**WHAT TO DO**. Locate and copy each line in the data that contains the word "from".

**MATERIAL**.
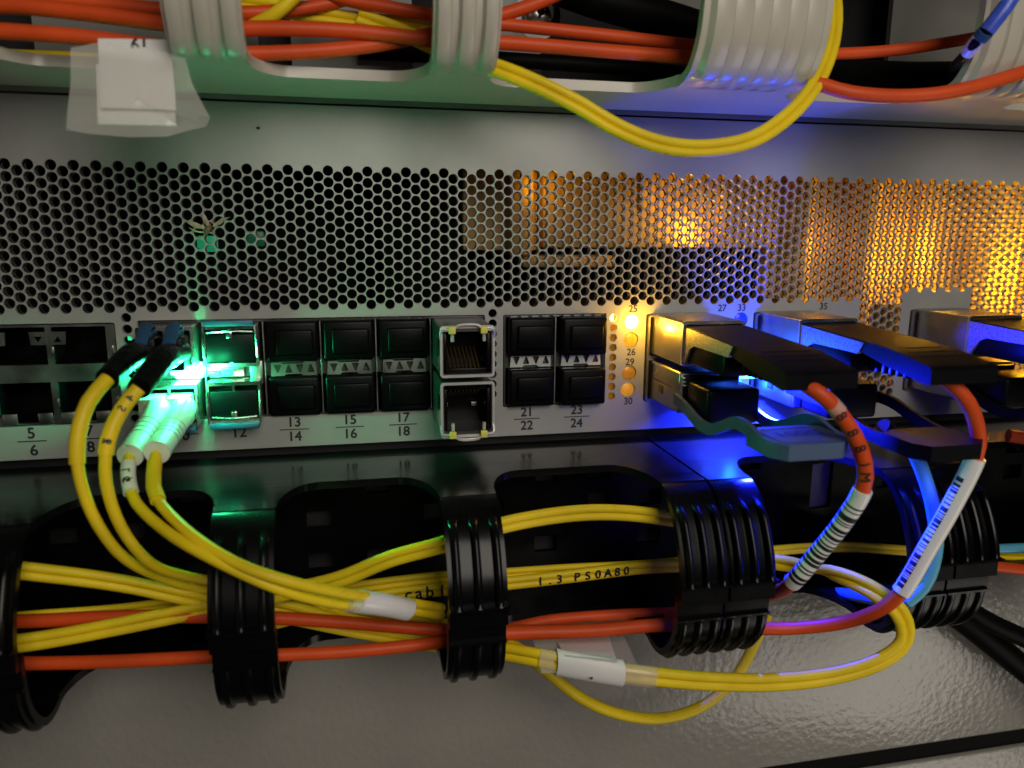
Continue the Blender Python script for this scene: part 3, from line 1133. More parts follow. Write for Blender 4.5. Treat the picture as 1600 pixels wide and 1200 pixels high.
def bail_module(x0, zt, color, label, word=None, grp='large modules in the lower large ports', prof=None):
    """lower module: metal shell, black cap, wavy strap and flat handle"""
    x1 = x0 + 18.2
    root = thing('large_module', (x0 + 9, -10, zt - 13), label, 'transceiver', grp)
    m_ = MB()
    m_.box(x0, x1, -22.5, 8, zt - 12.0, zt - .2, .7, 3)
    m_.build('metal_shell', 'satin_metal', root)
    m_ = MB()
    m_.box(x0 - .12, x0 + .1, -17, -3, zt - 5.5, zt - 5.0)
    m_.box(x0 - .2, x0 + .1, -11.5, -8.5, zt - 8.6, zt - 6.2, .05)
    m_.build('shell_seam', 'dark_metal', root)
    m_ = MB()
    m_.box(x0 + 1.0, x1 - 1.0, -24.6, -22.5, zt - 11.4, zt - .8, .4)
    m_.box(x0 + 1.2, x1 - 2.0, -38, -24.6, zt - 11.6, zt - 2.0, 1.1, 3)
    m_.build('dust_cap', 'black_rubber', root)
    m_ = MB()
    for q in range(3):
        m_.box(x0 + .4, x0 + 3.2, -24.2 - q * .2, -22.4, zt - 1.9 - q * 1.0, zt - 1.25 - q * 1.0, .15)
    m_.build('spring_finger', 'bright_metal', root)
    prof = prof or [(-21, zt - 7.7), (-29, zt - 9.2), (-36, zt - 11.0), (-43, zt - 11.1), (-49, zt - 8.9), (-55.5, zt - 6.2), (-61, zt - 6.0), (-65, zt - 7.0), (-68, zt - 7.6)]
    C = catmull([Vector((0, a, b)) for a, b in prof], 1.0)
    for x in (x0 - .9, x1 - .3):
        m_ = MB()
        rows = []
        for p in C:
            h = 1.5
            rows.append([Vector((x, p.y, p.z + h)), Vector((x + 1.2, p.y, p.z + h)), Vector((x + 1.2, p.y, p.z - h)), Vector((x, p.y, p.z - h))])
        g = m_.grid(rows, close=True)
        m_.bm.faces.new(g[0][::-1])
        m_.bm.faces.new(g[-1])
        m_.build('strap', color, root)
    zb = prof[-1][1]
    m_ = MB()
    XY = lambda u, v, t: Vector((u, v, t))
    xa, xb = x0 - 1.0, x1 + 1.0
    out = [(xa, -62.5), (xa, -72.5), (xa + 2.6, -76.0), (xb - 4.5, -76.0), (xb, -71.5), (xb, -62.5), (xb - 4, -60.5), (xa + 4, -60.5)]
    m_.prism(out, XY, zb - 2.2, zb + 1.4)
    bmesh.ops.bevel(m_.bm, geom=[e for e in m_.bm.edges if len(e.link_faces) == 2 and e.calc_face_angle(0) > .4], offset=.5, segments=2, affect='EDGES')
    hd = m_.build('handle', color, root)
    if word:
        M = Matrix.Translation((x0 + 9.1, -67.6, zb + 1.45))
        text(word, 5.4, M, 'blue_ink', root, 'lettering', .08)
        m_ = MB()
        m_.prism(rrect(xa + 2.3, xb - 2.3, -74.0, -62.4, 1.2), XY, zb + 1.40, zb + 1.46, holes=[rrect(xa + 2.6, xb - 2.6, -73.7, -62.7, 1.0)])
        m_.build('raised_border', color, hd)
    return root


p1 = big_plug(171.8, -39.7, 'black pull-tab plug lit amber on its side, left of the blue glare')
p2 = big_plug(207.4, -39.7, 'black pull-tab plug lit blue along its side, middle one of the upper row')
p3 = big_plug(263.6, -39.7, 'black pull-tab plug at the right edge against the amber perforations')
bail_module(171.8, -53.8, 'blue_tab', 'metal module with a wavy pale blue handle marked 100G', '100G')
bail_module(207.4, -53.8, 'tab_rubber', 'blue-lit module with a wavy black handle, behind the printed orange cable', prof=[(-20, -60), (-30, -60.2), (-40, -60.4), (-48, -62.2), (-56, -63.9), (-62, -64.2), (-68, -63.6)])
bail_module(263.6, -53.8, 'tab_rubber', 'module with a wavy black handle at the far right, its metal glinting gold')


def between(pts, a, b):
    D = catmull(path(pts), 1.2)
    i = min(range(len(D)), key=lambda q: (D[q] - a).length)
    j = min(range(len(D)), key=lambda q: (D[q] - b).length)
    return D[i:j + 1]


def banded_label(P, r, root, bars, name='wrap_label', seed=4, side_only=None):
    m_ = MB()
    m_.tube(P, r, 24, smooth=False)
    lb = m_.build(name, 'glossy_label', root)
    rnd = random.Random(seed)
    m_ = MB()
    n = len(P)
    L = [0]
    for i in range(1, n):
        L.append(L[-1] + (P[i] - P[i - 1]).length)

    def pt(s):
        for i in range(1, n):
            if L[i] >= s:
                t = (s - L[i - 1]) / (L[i] - L[i - 1])
                return P[i - 1].lerp(P[i], t)
        return P[-1].copy()
    s = L[-1] * bars[0]
    while s < L[-1] * bars[1]:
        wd = rnd.choice((.3, .45, .9, 1.4)) * (1.0 if side_only is None else .8)
        a, b = pt(s), pt(s + wd)
        if side_only is None:
            m_.tube([a, b], r + .04, 24, smooth=False)
        else:
            T = (b - a).normalized()
            for (dirv, span) in side_only:
                d0 = (dirv - T * dirv.dot(T)).normalized()
                e0 = T.cross(d0)
                pts = [d0 * math.cos(q) + e0 * math.sin(q) for q in [(-span + 2 * span * j / 6) for j in range(7)]]
                m_.grid([[a + q * (r + .05) for q in pts], [b + q * (r + .05) for q in pts]])
        s += wd + rnd.choice((.35, .5, .8, 1.1)) * (1.0 if side_only is None else .8)
    m_.build('barcode', 'ink', lb)
    return lb


# orange cable 1 (printed, barcode sleeve) coming out of plug one
oc1_pts = [('p', 181, -55, -47), (1262, 603, -73), (1300, 632, -75), (1335, 680, -76), (1351, 725, -76), (1348, 765, -75), (1320, 812, -72), (1280, 862, -68), (1238, 910, -63), (1205, 928, -50), (1130, 945, -38), (1040, 968, -34)]
oc1 = cable_thing('active_optical_cable', oc1_pts, 'orange cable with black print and a zebra barcode sleeve, leaving the amber-lit plug', 'cable', OG)
_, P1 = simple_cable('', oc1_pts, 1.75, 'orange_jacket', '', '', root=oc1, amp=0, seed=2)
lp = between(oc1_pts, at(1347, 767, -75), at(1238, 910, -63))
banded_label(lp, 2.15, oc1, (.13, .92))
m_ = MB()
m_.tube(catmull(path([(1268, 607, -73.3), (1290, 623, -74.3), (1302, 634, -75), (1311, 644, -75.3)]), 1.0), 1.85, 18, smooth=False)
m_.build('tape', 'clear_tape', oc1)
P1 = catmull(path(oc1_pts), .4)
for ch, (px, py) in zip('8881M', ((1309, 650), (1324, 673), (1335, 699), (1343, 721), (1347, 742))):
    c = at(px, py, -75.6)
    i = min(range(3, len(P1) - 3), key=lambda q: (P1[q] - c).length)
    Tn = (P1[i + 3] - P1[i - 3]).normalized()
    vd = (Vector((CX, CY, CZ)) - P1[i]).normalized()
    vd = (vd - Tn * vd.dot(Tn)).normalized()
    side = vd.cross(Tn).normalized()

    def bend(q, i=i, Tn=Tn, vd=vd, side=side):
        a = q.y / 1.9 - .05
        return P1[i] + Tn * q.x + (vd * math.cos(a) + side * math.sin(a)) * 1.90
    text(ch, 3.3, None, 'ink', oc1, 'printed_mark', .08, bend=bend)

# orange cable 2 with the long white sleeve
oc2_pts = [('p', 216.5, -55, -47), (1440, 572, -66), (1475, 590, -69), (1512, 628, -71), (1528, 675, -71), (1524, 715, -70), (1490, 785, -68), (1450, 855, -66), (1408, 925, -64), (1370, 955, -60), (1310, 974, -52), (1225, 982, -46), (1120, 980, -45), (1030, 977, -45), (930, 985, -45), (840, 988, -44), (730, 992, -44)]
oc2 = cable_thing('active_optical_cable', oc2_pts, 'orange cable with a long white printed sleeve, looping down from the middle black plug', 'cable', OG)
_, P2 = simple_cable('', oc2_pts, 1.75, 'orange_jacket', '', '', root=oc2, amp=0, seed=2)
lp = between(oc2_pts, at(1524, 716, -70), at(1407, 923, -64))
toL = Vector((-1, -.25, .35))
toR = Vector((.9, -.55, -.35))
banded_label(lp, 2.3, oc2, (.14, .93), seed=9, side_only=[(toL, .42), (toR, .16)])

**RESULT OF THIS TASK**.
Continue the Blender Python script for this scene: part 3, from line 1133. More parts follow. Write for Blender 4.5. Treat the picture as 1600 pixels wide and 1200 pixels high.
oc2 = cable_thing('active_optical_cable', oc2_pts, 'orange cable with a long white printed sleeve, looping down from the middle black plug', 'cable', OG)